It’s probably about time to update any Trivial Pursuit cards that may ask about Pakistan’s #1 export.
Aleem Nasir Update. “Pakistani-German tried on al-Qaida charge,” from the Associated Press, December 1:
KOBLENZ, Germany — A German man of Pakistani heritage went on trial Monday on charges he raised money and recruited people for al-Qaida.
Aleem Nasir faces a possible 10 years in prison if convicted of membership in a terrorist organization.
Nasir, 46, declined to give a statement as his trial opened in a Koblenz state court, but he has previously denied the charges.
Prosecutor Ulrich Boeter told the court that Nasir is suspected of recruiting fighters for al-Qaida and distributing propaganda for the organization.
Prosecutors said he traveled regularly to Pakistan and that, “by summer 2004 at the latest,” he had agreed with al-Qaida leaders to recruit members and supporters in Germany.
Besides raising money for al-Qaida, he supplied equipment such as binoculars, night-vision goggles, laser range-finders, digital compasses and radios, prosecutors said.
You’ll wonder how you ever carried on an interior spiritual struggle without them.
Before his arrest in February at his home in the southwestern state of Rhineland-Palatinate, Nasir had been arrested in Pakistan in 2007.
Nasir has said that during his two months in prison there, he was interviewed by British, American and Pakistani secret services.
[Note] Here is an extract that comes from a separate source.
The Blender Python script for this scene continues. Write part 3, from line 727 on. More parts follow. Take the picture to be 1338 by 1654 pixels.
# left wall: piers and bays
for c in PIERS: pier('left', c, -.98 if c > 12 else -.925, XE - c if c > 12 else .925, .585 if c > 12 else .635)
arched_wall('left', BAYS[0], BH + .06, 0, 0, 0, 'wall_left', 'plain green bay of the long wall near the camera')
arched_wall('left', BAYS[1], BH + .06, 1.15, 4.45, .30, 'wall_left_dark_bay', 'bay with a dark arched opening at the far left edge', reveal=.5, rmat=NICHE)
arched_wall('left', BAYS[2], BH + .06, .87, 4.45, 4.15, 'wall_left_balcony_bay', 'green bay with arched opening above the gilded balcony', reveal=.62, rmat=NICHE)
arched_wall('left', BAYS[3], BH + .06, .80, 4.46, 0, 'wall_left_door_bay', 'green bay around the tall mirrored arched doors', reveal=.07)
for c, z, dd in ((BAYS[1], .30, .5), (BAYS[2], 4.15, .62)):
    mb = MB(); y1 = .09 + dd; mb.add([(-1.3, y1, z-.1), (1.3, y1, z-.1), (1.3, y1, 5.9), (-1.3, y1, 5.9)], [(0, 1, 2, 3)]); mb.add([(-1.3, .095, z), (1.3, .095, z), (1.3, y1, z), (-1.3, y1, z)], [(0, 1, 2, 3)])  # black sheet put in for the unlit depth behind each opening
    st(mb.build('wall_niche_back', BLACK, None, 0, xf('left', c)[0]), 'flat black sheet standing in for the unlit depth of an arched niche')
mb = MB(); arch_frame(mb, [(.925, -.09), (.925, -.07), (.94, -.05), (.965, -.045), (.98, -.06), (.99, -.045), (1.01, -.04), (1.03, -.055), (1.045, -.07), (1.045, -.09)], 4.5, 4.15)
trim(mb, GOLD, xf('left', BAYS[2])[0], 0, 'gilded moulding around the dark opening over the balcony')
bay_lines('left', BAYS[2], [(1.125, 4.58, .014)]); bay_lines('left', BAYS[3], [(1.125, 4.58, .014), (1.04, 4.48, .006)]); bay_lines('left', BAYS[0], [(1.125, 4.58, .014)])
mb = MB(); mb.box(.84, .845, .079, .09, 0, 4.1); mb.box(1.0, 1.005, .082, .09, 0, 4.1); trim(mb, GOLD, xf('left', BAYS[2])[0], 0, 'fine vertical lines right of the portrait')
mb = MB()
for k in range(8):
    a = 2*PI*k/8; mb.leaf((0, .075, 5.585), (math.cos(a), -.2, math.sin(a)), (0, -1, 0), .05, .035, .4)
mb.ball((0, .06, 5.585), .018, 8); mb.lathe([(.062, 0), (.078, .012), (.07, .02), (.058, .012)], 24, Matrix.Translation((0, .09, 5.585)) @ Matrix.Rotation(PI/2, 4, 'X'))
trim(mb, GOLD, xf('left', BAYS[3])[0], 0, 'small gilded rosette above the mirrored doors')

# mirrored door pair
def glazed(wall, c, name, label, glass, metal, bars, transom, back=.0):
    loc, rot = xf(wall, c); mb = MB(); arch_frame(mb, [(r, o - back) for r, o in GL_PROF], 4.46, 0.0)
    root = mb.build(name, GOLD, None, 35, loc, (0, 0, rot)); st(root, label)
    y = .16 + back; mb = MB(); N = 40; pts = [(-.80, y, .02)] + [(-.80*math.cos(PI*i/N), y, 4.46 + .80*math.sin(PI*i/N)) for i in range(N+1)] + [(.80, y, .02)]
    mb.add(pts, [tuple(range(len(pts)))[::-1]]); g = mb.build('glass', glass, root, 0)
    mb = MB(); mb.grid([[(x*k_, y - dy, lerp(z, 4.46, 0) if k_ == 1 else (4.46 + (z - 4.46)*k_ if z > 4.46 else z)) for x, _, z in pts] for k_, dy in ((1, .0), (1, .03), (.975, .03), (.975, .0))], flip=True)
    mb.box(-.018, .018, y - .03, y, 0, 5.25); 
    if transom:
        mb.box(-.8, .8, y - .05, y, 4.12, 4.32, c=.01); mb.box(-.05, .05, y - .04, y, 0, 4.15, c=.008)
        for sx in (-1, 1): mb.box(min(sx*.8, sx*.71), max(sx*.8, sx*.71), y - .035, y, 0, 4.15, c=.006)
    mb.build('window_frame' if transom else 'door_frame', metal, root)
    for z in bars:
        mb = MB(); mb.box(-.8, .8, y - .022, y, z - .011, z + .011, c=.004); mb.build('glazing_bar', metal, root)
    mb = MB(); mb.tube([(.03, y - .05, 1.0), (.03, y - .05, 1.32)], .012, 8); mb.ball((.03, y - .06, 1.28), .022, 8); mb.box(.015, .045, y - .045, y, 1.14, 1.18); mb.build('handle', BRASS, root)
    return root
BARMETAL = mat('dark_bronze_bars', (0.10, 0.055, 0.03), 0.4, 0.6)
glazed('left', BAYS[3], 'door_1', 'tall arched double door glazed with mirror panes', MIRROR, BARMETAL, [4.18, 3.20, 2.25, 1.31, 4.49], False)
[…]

In an interview after his imprisonment, he said he had been tortured.
Al-Qaeda Playbook, Lesson 18.
If statements were made under torture they are inadmissible in Germany, but the court has not yet ruled on whether the evidence from Pakistan can be used. Boeter told the court Monday that even without it, his case was strong.
“We are certain that it will end with a conviction,” he said.
A verdict is expected sometime in January.